People watch the Orion spacecraft being transported to the NASA Plum Brook Station on Tuesday.

MILAN, Ohio – Before flying away, a vehicle destined to reach unexplored frontiers of the solar system made a pivotal pit stop in Erie County, Ohio — home to a one-of-a-kind testing arena necessary for such a groundbreaking journey.

A large motorcade, comprised mostly of emergency vehicles, escorted the Orion spacecraft — part of the Artemis 1 initiative, which involves transporting astronauts into deep space and maybe even Mars — Tuesday morning.

After leaving its initial point from Mansfield, the convoy traveled roughly 45 miles, carefully guarding a 48,000-pound flatbed load, wrapped in a protective white covering, through parts of Huron County, Milan and Milan Township.

The equipment then accessed a back entrance leading into NASA Plum Brook, about a half-mile west of EHOVE Career Center.

Several hundred people lined area streets and waited on grassy lots to catch a glimpse of the historic expedition.

It was “so close I could almost touch it,” said Janet Inez McIntyre-Bedard, who saw Orion near the intersection of Main Street and Ohio 113 in Milan Town Square. “Once-in-a-lifetime experience.”

“I wanted to see this because it’s going to become a part of our history, and I can say, ‘I saw it firsthand on its journey,'” said Linda Jackson, who watched it on U.S. 250 in Olena.

For about four years now, Plum Brook represents a primary testing hub for activities related to Orion because of its unrivaled experimental chambers.

Before Tuesday, and with a test flight article, or a spacecraft replica, engineers previously analyzed Orion’s capabilities with solar power, noise, temperatures and pyro shocks, which ensured it could separate when necessary.

Through calculations received and conclusions learned on this model, workers integrated the information with Orion’s actual spacecraft when it was elsewhere.

So what’s happening now?

At Plum Brook, engineers will conduct a final round of tests on the spacecraft heading into space.
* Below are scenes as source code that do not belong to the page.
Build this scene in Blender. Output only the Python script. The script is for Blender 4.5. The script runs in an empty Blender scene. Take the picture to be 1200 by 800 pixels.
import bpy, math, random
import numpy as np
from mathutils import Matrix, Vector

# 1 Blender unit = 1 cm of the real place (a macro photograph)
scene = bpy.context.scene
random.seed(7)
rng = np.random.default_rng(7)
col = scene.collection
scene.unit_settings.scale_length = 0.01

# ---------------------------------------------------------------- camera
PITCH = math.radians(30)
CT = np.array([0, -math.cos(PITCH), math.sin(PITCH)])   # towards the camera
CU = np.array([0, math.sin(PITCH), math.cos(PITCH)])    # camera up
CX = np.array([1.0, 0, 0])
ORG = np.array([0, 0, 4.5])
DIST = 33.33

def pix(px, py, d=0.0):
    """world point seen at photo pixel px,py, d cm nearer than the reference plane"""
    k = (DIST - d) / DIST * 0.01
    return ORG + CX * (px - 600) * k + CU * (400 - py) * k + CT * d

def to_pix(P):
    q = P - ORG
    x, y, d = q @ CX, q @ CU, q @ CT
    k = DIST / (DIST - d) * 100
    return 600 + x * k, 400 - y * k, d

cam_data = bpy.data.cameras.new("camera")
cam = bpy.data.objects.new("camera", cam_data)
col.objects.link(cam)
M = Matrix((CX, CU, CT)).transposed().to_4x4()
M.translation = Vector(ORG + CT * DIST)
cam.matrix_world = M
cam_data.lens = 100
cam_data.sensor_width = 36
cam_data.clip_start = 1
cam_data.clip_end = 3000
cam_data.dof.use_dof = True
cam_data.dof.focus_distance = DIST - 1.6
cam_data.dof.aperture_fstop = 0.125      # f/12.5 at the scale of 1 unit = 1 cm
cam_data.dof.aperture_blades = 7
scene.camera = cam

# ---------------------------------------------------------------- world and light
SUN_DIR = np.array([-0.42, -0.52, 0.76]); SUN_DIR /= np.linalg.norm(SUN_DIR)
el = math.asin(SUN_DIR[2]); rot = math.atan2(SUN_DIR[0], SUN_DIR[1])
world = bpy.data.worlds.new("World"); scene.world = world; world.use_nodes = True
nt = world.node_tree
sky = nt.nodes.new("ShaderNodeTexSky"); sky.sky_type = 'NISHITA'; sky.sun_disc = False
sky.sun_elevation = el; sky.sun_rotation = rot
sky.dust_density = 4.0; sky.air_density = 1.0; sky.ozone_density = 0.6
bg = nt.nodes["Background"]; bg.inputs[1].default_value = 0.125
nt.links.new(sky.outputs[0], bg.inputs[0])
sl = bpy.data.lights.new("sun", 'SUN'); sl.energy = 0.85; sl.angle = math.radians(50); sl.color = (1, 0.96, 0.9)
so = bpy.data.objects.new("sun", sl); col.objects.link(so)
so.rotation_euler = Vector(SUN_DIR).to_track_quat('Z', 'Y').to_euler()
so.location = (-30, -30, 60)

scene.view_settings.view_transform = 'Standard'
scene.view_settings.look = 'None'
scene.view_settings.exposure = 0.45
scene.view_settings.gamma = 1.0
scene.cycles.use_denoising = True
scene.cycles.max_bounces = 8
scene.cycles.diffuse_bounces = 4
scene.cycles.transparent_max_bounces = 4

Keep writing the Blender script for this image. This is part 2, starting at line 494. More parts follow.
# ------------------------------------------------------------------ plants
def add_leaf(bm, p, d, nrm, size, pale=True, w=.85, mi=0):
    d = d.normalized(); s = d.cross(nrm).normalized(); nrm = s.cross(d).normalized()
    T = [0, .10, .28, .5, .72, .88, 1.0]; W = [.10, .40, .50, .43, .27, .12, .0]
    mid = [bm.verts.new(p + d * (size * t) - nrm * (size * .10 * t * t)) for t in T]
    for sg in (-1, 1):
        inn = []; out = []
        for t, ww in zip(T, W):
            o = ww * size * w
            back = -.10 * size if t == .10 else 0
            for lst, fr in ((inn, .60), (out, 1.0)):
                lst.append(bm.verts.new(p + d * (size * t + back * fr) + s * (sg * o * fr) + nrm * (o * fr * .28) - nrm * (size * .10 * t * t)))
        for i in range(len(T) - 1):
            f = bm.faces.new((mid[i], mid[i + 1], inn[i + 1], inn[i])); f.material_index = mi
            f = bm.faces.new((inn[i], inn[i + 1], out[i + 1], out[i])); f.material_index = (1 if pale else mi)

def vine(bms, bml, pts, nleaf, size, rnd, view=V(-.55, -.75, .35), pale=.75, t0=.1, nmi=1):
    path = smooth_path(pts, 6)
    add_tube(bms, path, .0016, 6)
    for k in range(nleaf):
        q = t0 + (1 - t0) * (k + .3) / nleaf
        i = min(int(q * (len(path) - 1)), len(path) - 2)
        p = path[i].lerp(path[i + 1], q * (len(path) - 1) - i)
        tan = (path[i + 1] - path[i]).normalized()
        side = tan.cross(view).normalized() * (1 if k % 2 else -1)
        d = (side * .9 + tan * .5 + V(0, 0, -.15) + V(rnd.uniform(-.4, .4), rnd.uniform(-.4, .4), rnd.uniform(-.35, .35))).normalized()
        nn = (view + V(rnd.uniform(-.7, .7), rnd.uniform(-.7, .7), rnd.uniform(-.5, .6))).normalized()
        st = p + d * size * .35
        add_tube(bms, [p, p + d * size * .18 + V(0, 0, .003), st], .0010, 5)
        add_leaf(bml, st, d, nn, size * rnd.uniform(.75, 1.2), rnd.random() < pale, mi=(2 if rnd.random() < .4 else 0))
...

They’ll aim to perfect all systems before it launches sometime next year.

The newest tests at Plum Brook involve Orion going through:

¯ Thermal vacuum testing; Plum Brook houses the world’s largest vacuum chamber, which determines if spacecraft can withstand extreme temperatures — ranging from minus 250 degrees to 170 degrees — found in space.

“We will pull the spacecraft out of the Thermal Vacuum Chamber and reconfigure both the spacecraft instrumentation and the chamber itself,” said Nicole Smith, the NASA project manager overseeing Orion’s testing at Plum Brook.

¯ Electromagnetic interference and compatibility tests

“We want to make sure all the electronics perform to their best capabilities and perform well without interfering with one another,” Smith said.

Data obtained through testing helps NASA personnel determine and understand Orion’s effectiveness before several scheduled launches occur.

“All of this testing is to ensure the spacecraft systems operate as they were designed, which will ultimately lead to the success of Artemis I in 2020,” said Smith, adding it’ll occur from Kennedy Space Center in Florida.

Another date of note, as recently publicized by NASA administrator Jim Bridenstine: As part of the Artemis program, he wants astronauts, both men and women, to land on the moon by 2024. No woman has landed on the moon before. And this would represent NASA’s first trip to the moon since 1972, when the last Apollo mission occurred.

NASA officials also envision the Artemis I initiative setting a foundation for astronauts to, one day, land on Mars.

None of this could happen, they said, without Plum Brook’s testing chambers and the subsequent work occurring at the Erie County base.

“Plum Brook Station is incredibly excited to have Artemis I here for the next few months,” Smith said. “Personally, I am so excited, as a female engineer, to be working on the program that will take the first woman ever to the moon.”